It has become a tradition in our family to have a Lord of the Rings marathon filmfest after Christmas — usually the first day after Christmas (sprawled exhausted in the living room with plenty of left-overs and platters of cookies to sustain us). This year, for a variety of reasons, it did not happen then. So, George and I — alone now in the evenings since everyone has returned home — are doing The Lord of the Rings on our own. We started with The Hobbit (the first one which is on dvd) and are progressing through the trilogy a few hours a night (we watch it until one of us starts to fall asleep and then we hit pause and go to bed). These are the extended versions — maybe 9 hours of epic entertainment!

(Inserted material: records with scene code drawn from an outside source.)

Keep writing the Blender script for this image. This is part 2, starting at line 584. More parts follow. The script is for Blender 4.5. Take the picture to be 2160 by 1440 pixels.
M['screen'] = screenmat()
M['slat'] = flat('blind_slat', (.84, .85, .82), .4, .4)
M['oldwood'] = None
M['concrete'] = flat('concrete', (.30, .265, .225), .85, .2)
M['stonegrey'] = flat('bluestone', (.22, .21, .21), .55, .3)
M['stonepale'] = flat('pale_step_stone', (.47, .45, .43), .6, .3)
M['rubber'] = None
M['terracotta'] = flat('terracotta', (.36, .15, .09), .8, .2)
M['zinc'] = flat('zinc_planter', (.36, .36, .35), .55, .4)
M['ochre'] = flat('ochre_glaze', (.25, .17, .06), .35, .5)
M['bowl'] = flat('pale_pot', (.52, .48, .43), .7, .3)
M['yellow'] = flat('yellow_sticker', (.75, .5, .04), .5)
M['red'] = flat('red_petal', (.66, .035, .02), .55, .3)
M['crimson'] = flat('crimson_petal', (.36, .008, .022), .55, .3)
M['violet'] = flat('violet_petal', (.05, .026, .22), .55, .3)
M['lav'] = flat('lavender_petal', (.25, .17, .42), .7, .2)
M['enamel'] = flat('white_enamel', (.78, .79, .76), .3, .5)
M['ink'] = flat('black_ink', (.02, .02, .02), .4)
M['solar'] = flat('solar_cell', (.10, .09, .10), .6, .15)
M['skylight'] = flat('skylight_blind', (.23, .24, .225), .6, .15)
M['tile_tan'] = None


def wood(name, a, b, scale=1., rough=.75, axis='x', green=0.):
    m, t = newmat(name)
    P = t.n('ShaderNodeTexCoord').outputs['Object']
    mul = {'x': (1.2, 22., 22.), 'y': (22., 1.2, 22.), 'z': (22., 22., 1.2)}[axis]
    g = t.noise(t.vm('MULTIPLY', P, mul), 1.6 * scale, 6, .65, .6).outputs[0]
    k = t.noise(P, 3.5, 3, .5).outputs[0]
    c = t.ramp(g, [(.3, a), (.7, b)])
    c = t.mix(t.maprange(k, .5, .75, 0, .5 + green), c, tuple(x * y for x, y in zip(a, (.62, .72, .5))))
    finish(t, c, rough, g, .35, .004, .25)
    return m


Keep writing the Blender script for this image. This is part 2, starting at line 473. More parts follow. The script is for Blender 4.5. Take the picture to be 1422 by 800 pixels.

And it is terrific knitting time for me. I love TLotR and have seen it enough times so that I know when to look up from my knitting and when I can just knit away without watching. Perfect! We finished The Two Towers last night. So far, Bilbo has been recruited for adventure and there have been a lot of dwarves and wizards, Froddo has met up with elves (of both the celestial spires and woodland variety), orcs and super-orcs and a lot of other nasty minions of evil, Merry & Pippin have befriended a giant talking tree-herding Ent, Gandolf has been lost and found, men have rallied and won the Battle of Helms Deep…Meanwhile, I have cast on a cotton dishcloth and a wool slipper — of which I have knit about an inch of the first and the heel of the latter — finished the left hand and knit the right hand of my Fir Tree mitts, and begun correcting the wrong pattern row (three rows down!) on Evelyn's "Yzma" Blanket.
Put down in print like that, it looks like the Hobbits are making more progress than I am — but then knitting always sounds like less work than it is. And fixing the baby blanket is pretty epic all on its own! Working my way around the entire perimeter of the blanket (some 660 or so stitches) dropping every other stitch for three rows and using a crochet hook to catch up the dropped stitches (one purl-wise, two knit-wise). I think the first side (of four) took me an hour. Maybe longer? Hard to tell when a battle is raging.
Anyhow, tonight we launch The Return of the King and I will continue on with dishcloth, slipper, mitts (which need their ends woven in), blanket — and whatever else I find in my knitting bag!